Thursday, September 15, 2005

bone and chalk

PISCES (Feb. 19-March 20). Your plan clearly isn't working. Don't give up, but do try something radically different. Franz Kafka once wrote that there are some things one can only achieve by a deliberate leap in the opposite direction.

I'm leaping alright. In single bounds.

Back from a bone-shattering trip to the East. Our team is by now reaching near-complete physical exhaustion as our punishing schedule continues.

A series of difficult meetings with our partner organization concluded with near-vitriol and some personal attacks. Not quite cricket with this British organization. Apparently our need for monitoring, frequent visits and quality control procedures with regard to construction (an anyway haphazard, mine-ridden process) is unsupportable and conflicts with their ethos of being a 'happy' organization (that awards contracts to their friends and that builds homes for all their employees (none of whom were tsunami-affected) using donor money. This is apparently the striking model of the best charity currently operating in Sri Lanka.

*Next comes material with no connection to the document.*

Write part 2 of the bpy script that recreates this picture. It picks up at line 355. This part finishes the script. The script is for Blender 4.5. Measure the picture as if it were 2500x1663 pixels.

The man even had the cheek to say to me: "I am the most intelligent person you'll ever meet", when trying to explain his side of how we are unnecessarily bureaucratic. Most trying, under the circumstances, exacerbated by a 50 year age difference (approx). Reason cannot breach everything, and particularly an unconsciously voiced prejudice against the Tamils and the TRO. We try so hard to be bipartisan, but such sentiments incite the opposite, in me at least.

Anger blows out the lamp of the mind, according to Buddha.

Other than that, was told by someone recently that my favourite phrase was : I am NOT having this discussion! Followed by whatever!

On our way back, we passed through the outskirts of a national park and saw a bunch of wild elephants, grazing in the scrubland, dirt on their backs, tusks growing proud. And then a lone bull-elephant a few miles away, ostracized by the herd. (Apparently each herd has one of these, a thani elephant, a loner/cranky hermit). We also saw snakes crossing the road and the ride, as usual was one filled with violent swerves and near-death experiences as we missed water buffalo blithely crossing the two lane dirt track that serves as a highway here, as well as the random assortment of cows, goats and domestics.

There was a school opening in a Hindu village in Ampara, a resettled tsunami refugee village. The children had prepared a concert for us and one of the items, underneath the tent beneath the heat of the Ampara sun, in this dusty, sandy scrubland village, was a girl, with flowers in her hair and a pavadai, reciting W.H. Davies, and " What is this world, full of care, if we have no time to stand and stare"? And finally there was the carnatic song sung, alai payuthey, in homage or in recognition, of the tsunami.

So then, this is perhaps what makes it worthwhile. A simple thank you, almost carelessly given, but meaning more to the team than any series of grand speeches.